** START Given information **

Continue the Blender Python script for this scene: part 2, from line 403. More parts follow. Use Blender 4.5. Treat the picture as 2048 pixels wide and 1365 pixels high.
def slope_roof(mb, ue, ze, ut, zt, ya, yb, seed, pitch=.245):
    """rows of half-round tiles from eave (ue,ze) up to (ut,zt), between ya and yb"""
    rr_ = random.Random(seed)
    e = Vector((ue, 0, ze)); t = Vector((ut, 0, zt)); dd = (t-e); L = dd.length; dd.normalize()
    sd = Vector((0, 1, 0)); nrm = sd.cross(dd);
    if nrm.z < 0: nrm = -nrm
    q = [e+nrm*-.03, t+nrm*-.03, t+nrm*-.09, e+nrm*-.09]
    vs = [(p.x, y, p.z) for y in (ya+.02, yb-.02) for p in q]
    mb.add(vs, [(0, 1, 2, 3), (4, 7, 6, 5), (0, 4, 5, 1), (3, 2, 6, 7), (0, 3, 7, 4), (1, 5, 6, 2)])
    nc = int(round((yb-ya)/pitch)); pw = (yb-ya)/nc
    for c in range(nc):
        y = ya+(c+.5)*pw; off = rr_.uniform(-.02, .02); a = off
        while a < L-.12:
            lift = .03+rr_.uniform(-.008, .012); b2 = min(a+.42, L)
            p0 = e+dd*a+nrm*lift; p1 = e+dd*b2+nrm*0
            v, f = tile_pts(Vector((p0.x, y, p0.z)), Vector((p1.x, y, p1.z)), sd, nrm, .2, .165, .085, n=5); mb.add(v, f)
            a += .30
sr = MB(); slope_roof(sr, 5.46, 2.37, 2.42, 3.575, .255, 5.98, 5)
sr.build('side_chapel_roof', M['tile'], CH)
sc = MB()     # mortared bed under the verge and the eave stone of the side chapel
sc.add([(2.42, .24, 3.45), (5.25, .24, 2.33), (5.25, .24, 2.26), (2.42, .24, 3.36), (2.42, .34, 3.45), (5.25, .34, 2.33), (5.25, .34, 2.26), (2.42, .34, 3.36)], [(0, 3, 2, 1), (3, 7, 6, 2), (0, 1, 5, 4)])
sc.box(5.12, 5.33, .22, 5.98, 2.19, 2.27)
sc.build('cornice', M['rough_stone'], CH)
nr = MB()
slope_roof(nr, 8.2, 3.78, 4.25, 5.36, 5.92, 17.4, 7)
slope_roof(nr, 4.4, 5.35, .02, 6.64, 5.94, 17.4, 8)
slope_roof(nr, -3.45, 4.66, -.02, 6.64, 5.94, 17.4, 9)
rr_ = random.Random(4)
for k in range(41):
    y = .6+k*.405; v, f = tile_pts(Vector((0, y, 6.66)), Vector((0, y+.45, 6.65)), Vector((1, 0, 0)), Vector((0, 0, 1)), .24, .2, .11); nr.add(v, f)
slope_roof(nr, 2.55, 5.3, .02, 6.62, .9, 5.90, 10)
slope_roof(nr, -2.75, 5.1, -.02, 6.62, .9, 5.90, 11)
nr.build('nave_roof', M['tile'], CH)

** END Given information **

* [Do this]: Extract the listing in its entirety, matching it exactly.

* [Task response]:
Continue the Blender Python script for this scene: part 2, from line 403. More parts follow. Use Blender 4.5. Treat the picture as 2048 pixels wide and 1365 pixels high.
def slope_roof(mb, ue, ze, ut, zt, ya, yb, seed, pitch=.245):
    """rows of half-round tiles from eave (ue,ze) up to (ut,zt), between ya and yb"""
    rr_ = random.Random(seed)
    e = Vector((ue, 0, ze)); t = Vector((ut, 0, zt)); dd = (t-e); L = dd.length; dd.normalize()
    sd = Vector((0, 1, 0)); nrm = sd.cross(dd);
    if nrm.z < 0: nrm = -nrm
    q = [e+nrm*-.03, t+nrm*-.03, t+nrm*-.09, e+nrm*-.09]
    vs = [(p.x, y, p.z) for y in (ya+.02, yb-.02) for p in q]
    mb.add(vs, [(0, 1, 2, 3), (4, 7, 6, 5), (0, 4, 5, 1), (3, 2, 6, 7), (0, 3, 7, 4), (1, 5, 6, 2)])
    nc = int(round((yb-ya)/pitch)); pw = (yb-ya)/nc
    for c in range(nc):
        y = ya+(c+.5)*pw; off = rr_.uniform(-.02, .02); a = off
        while a < L-.12:
            lift = .03+rr_.uniform(-.008, .012); b2 = min(a+.42, L)
            p0 = e+dd*a+nrm*lift; p1 = e+dd*b2+nrm*0
            v, f = tile_pts(Vector((p0.x, y, p0.z)), Vector((p1.x, y, p1.z)), sd, nrm, .2, .165, .085, n=5); mb.add(v, f)
            a += .30
sr = MB(); slope_roof(sr, 5.46, 2.37, 2.42, 3.575, .255, 5.98, 5)
sr.build('side_chapel_roof', M['tile'], CH)
sc = MB()     # mortared bed under the verge and the eave stone of the side chapel
sc.add([(2.42, .24, 3.45), (5.25, .24, 2.33), (5.25, .24, 2.26), (2.42, .24, 3.36), (2.42, .34, 3.45), (5.25, .34, 2.33), (5.25, .34, 2.26), (2.42, .34, 3.36)], [(0, 3, 2, 1), (3, 7, 6, 2), (0, 1, 5, 4)])
sc.box(5.12, 5.33, .22, 5.98, 2.19, 2.27)
sc.build('cornice', M['rough_stone'], CH)
nr = MB()
slope_roof(nr, 8.2, 3.78, 4.25, 5.36, 5.92, 17.4, 7)
slope_roof(nr, 4.4, 5.35, .02, 6.64, 5.94, 17.4, 8)
slope_roof(nr, -3.45, 4.66, -.02, 6.64, 5.94, 17.4, 9)
rr_ = random.Random(4)
for k in range(41):
    y = .6+k*.405; v, f = tile_pts(Vector((0, y, 6.66)), Vector((0, y+.45, 6.65)), Vector((1, 0, 0)), Vector((0, 0, 1)), .24, .2, .11); nr.add(v, f)
slope_roof(nr, 2.55, 5.3, .02, 6.62, .9, 5.90, 10)
slope_roof(nr, -2.75, 5.1, -.02, 6.62, .9, 5.90, 11)
nr.build('nave_roof', M['tile'], CH)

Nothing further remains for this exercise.